Un amigo compartía hace unas semanas la portada de ese libro en uno de mis grupos favoritos de Whatsapp. Confieso que aún no lo he leído, pero sólo el título me ha creado cierto interés.

Mientras el pensamiento de Mr. Wonderful se fomenta y va calando en una buena parte de la población, con sus indudables beneficios para la salud mental diaria y la motivación de mucha gente, están por ver los efectos de tanto pensamiento positivo a largo plazo: los problemas están ahí y muchos de ellos no se solucionan sólo con una ración diaria de optimismo.

Hay otras personas que, inasequibles al desaliento, militan en el impertérrito ejército de los que sostienen que “hay tantas cosas por las que preocuparse que esto es un sinvivir…” (es verídico, lo he escuchado) y convierten sus vidas en auténticos Vía Crucis empalmando sucesivas estaciones de angustias, preocupaciones e inquietudes sin dejar que ningún cireneo se les acerque a ayudarles a portar su particular cruz, eternamente acongojados y sin tiempo siquiera para valorar la compañía de sus seres queridos o para pasar un momento distendido y alegre con sus amigos.

Por ejemplo, un amigo nos habla a veces de un colega de trabajo al que ya han bautizado como TRISTÓN, y cuyo rictus serio y sus pocas palabras ya anticipan que su compañía difícilmente será un festival del humor; un hombre cuyas virtudes profesionales se quedan ocultas muchas veces detrás de una proyectada imagen gris que hace que todo sean dificultades: desde cualquier proyecto o consulta profesional que le llega hasta el cuidado con sus ingestas diarias, dado que muchas comidas, algunas bebidas o el café diario le provocan ardores y digestiones pesadas.

Pero el premio a la antítesis de Mr. Wonderful se lo lleva el APOCALÍPTICO: un hombre del que muchos de sus compañeros huyen tan pronto como lo ven asomar por la puerta del departamento o enfocar la zona común donde suelen hacer la pausa para tomar un merecido café. Por lo que nos ha contado mi amigo, debe ser un hombre con un nubarrón tormentoso encima que no deja momento para un esperanzador rayo de sol; la mera convivencia diaria con ese hombre debe ser una prueba titánica para el espíritu más optimista, puesto que lleva años prediciendo la quiebra de su propia empresa, pronosticando el desastre catastrófico en los proyectos en los que participa (y en los que no participa también) y hasta advirtiendo el agotamiento del dinero en la caja de su empresa para hacer frente a los pagos corrientes de nóminas y proveedores.
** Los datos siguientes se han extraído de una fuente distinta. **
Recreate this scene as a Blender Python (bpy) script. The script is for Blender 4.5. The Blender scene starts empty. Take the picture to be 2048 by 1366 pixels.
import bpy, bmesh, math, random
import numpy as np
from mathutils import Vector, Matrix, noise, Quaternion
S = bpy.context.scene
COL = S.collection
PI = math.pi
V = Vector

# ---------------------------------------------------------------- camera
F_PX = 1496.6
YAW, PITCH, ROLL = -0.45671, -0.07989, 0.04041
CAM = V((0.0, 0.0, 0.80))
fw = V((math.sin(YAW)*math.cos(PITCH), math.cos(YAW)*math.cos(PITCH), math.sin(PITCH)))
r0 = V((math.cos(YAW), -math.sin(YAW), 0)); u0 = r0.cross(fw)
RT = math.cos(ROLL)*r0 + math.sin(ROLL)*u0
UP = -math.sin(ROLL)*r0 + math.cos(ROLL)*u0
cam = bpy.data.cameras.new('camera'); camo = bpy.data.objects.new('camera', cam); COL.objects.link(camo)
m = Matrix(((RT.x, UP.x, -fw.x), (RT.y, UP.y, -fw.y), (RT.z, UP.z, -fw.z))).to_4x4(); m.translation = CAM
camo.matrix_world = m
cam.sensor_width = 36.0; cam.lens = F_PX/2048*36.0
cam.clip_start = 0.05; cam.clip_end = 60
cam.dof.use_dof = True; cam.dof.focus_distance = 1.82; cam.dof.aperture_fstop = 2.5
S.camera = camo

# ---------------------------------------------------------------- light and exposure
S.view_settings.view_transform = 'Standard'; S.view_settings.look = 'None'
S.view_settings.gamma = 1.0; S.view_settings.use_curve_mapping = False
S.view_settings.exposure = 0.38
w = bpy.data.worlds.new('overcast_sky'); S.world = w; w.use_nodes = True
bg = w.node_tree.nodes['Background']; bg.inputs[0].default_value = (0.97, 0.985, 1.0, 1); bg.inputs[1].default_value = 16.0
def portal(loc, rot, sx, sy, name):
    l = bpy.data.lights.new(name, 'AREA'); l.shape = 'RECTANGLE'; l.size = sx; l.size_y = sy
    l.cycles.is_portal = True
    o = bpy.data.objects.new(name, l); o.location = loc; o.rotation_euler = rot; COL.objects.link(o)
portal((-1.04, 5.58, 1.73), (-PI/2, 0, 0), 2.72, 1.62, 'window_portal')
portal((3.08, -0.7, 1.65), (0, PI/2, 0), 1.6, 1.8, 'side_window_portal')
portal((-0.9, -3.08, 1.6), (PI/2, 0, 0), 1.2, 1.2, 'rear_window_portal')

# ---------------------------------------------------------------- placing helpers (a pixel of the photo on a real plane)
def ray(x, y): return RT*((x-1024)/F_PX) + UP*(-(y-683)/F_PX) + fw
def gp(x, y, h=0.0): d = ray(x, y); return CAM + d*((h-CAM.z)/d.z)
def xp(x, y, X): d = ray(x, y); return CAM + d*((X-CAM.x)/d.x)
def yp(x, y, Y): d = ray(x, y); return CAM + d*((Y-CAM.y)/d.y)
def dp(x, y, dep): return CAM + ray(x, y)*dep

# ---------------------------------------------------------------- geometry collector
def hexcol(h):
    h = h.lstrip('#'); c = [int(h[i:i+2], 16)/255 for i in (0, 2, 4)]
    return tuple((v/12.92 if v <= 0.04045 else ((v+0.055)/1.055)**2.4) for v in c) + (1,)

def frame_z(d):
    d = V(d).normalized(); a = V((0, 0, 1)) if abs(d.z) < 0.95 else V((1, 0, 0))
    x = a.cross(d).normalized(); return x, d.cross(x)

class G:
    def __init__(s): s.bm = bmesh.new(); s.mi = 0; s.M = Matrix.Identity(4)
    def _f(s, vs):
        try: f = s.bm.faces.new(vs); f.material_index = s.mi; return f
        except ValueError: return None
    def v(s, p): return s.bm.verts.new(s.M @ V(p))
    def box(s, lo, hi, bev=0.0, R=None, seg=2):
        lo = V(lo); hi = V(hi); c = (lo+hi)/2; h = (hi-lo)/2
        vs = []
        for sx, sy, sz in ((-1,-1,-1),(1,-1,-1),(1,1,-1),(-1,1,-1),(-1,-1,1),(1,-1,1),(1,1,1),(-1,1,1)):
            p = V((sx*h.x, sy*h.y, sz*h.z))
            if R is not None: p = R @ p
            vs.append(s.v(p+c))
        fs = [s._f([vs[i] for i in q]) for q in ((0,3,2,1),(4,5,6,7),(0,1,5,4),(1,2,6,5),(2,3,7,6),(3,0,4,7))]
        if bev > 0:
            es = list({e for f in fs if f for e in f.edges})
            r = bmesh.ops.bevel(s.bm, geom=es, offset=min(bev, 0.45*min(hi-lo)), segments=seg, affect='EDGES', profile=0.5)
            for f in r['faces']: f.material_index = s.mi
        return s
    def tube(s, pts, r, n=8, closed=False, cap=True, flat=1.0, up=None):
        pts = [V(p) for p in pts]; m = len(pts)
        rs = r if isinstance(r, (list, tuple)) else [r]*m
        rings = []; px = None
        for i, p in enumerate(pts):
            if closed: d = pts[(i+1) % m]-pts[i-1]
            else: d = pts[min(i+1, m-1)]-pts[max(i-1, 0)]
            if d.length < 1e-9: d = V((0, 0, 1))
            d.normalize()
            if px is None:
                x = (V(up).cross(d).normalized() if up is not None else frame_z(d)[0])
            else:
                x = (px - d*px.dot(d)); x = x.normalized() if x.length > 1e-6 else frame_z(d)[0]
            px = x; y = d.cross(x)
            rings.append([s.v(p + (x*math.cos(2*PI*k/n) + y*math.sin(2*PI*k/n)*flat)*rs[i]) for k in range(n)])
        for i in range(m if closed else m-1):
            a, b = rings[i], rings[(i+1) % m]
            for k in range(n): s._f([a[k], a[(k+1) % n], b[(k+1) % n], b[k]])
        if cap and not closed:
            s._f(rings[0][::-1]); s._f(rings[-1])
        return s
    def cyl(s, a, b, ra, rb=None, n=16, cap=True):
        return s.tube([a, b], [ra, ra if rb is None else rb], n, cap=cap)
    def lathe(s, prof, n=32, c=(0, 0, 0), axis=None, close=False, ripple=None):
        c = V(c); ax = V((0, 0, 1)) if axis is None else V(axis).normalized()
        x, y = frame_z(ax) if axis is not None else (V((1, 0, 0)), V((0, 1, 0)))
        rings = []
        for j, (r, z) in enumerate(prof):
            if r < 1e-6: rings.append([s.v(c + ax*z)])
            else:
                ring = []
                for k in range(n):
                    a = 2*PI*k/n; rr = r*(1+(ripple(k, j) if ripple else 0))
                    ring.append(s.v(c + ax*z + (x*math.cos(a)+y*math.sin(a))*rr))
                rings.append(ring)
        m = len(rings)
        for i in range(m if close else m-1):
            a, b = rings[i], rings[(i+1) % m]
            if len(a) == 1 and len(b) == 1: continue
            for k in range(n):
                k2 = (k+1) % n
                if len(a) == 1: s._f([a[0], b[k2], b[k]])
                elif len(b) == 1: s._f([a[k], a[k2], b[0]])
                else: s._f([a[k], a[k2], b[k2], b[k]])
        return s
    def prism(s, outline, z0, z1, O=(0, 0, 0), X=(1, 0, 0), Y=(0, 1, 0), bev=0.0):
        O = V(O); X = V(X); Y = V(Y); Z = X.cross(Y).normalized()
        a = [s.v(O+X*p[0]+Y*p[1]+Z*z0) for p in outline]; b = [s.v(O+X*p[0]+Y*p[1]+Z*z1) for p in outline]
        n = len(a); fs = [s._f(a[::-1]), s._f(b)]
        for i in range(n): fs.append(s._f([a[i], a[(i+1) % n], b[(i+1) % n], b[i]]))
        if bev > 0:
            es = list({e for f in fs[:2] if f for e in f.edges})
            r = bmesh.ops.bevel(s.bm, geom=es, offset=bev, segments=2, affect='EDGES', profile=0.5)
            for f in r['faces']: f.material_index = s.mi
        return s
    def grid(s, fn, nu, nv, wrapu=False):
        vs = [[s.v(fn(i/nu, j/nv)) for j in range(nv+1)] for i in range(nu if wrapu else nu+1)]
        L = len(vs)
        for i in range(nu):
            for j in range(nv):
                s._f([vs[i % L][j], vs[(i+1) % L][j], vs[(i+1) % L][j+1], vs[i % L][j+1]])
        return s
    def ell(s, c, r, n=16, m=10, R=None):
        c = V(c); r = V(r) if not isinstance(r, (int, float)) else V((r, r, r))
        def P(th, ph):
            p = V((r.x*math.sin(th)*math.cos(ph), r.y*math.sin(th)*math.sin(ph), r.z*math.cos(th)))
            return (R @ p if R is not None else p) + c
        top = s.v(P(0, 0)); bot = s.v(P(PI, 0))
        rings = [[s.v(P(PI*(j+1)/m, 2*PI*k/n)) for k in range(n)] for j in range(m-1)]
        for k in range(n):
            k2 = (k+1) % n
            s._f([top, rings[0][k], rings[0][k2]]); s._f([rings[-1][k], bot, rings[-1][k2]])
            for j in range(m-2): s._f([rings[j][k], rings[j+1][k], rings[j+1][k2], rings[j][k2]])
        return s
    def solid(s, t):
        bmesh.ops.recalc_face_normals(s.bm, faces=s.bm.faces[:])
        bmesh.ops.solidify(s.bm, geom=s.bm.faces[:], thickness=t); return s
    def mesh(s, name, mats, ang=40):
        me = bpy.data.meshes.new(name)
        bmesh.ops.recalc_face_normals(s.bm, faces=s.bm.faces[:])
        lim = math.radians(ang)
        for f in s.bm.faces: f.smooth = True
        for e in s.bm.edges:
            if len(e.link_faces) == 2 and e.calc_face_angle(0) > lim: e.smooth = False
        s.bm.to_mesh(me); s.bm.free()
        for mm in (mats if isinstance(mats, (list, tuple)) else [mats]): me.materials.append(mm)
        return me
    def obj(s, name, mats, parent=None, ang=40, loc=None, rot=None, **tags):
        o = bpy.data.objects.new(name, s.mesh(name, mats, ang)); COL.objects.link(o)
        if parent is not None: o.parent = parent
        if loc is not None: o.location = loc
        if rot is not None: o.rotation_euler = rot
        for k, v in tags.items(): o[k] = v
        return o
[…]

Otro buen amigo -al que tengo por más equilibrado- solía sentenciar, haciendo suya la célebre frase de Mario Benedetti, que “un pesimista es sólo un optimista bien informado”, pero ya saben que, independientemente del nivel del líquido en el vaso, éste siempre estará medio lleno o medio vacío en función del punto de vista y del talante del observador.

Vivimos en una época en la que parece que se huye del análisis reflexivo, de la serenidad o de la neutralidad en las emociones, y cualquier mínimo indicio nos puede hacer volar de optimismo o sumergirnos en el valle de la desesperación del efecto Dunning-Kruger:  https://www.aureliodevesa.com/overbooking-en-el-monte-de-la-ignorancia%e2%80%8b/

Las redes sociales han ayudado mucho a que así sea y estamos obligados no sólo a ser felices y lanzar mensajes de optimismo como si estuviéramos en la orquesta del Titánic mientras el barco se hunde (aplíquese a nuestras vidas o nuestros trabajos), sino a mostrar una fachada de optimismo ante la vida que casi con total seguridad conllevará un desengaño y una decepción que pueden ser demoledores para nuestra estabilidad emocional.

Si ser devoto del pesimismo perpetuo puede llegar a ser tóxico para nosotros y los que nos rodean, afectando seria y severamente a nuestra salud, mucho más peligroso es -en mi modesta opinión- construir una fachada frágil que proyecte unos supuestos estados de optimismo y felicidad en nuestras vidas mientras que los problemas reales minan nuestros cimientos como la humedad inunda por capilaridad y debilita las paredes de una vieja casa.

Nuestra sociedad actual tiene que acostumbrarse a que los problemas llegan y no es bueno afrontarlos con pesimismo, pero tampoco con un optimismo impostado: sólo desde la reflexión, la confianza, el tesón, el trabajo y la fe se superarán nuestras dificultades o aprenderemos a vivir con ellas.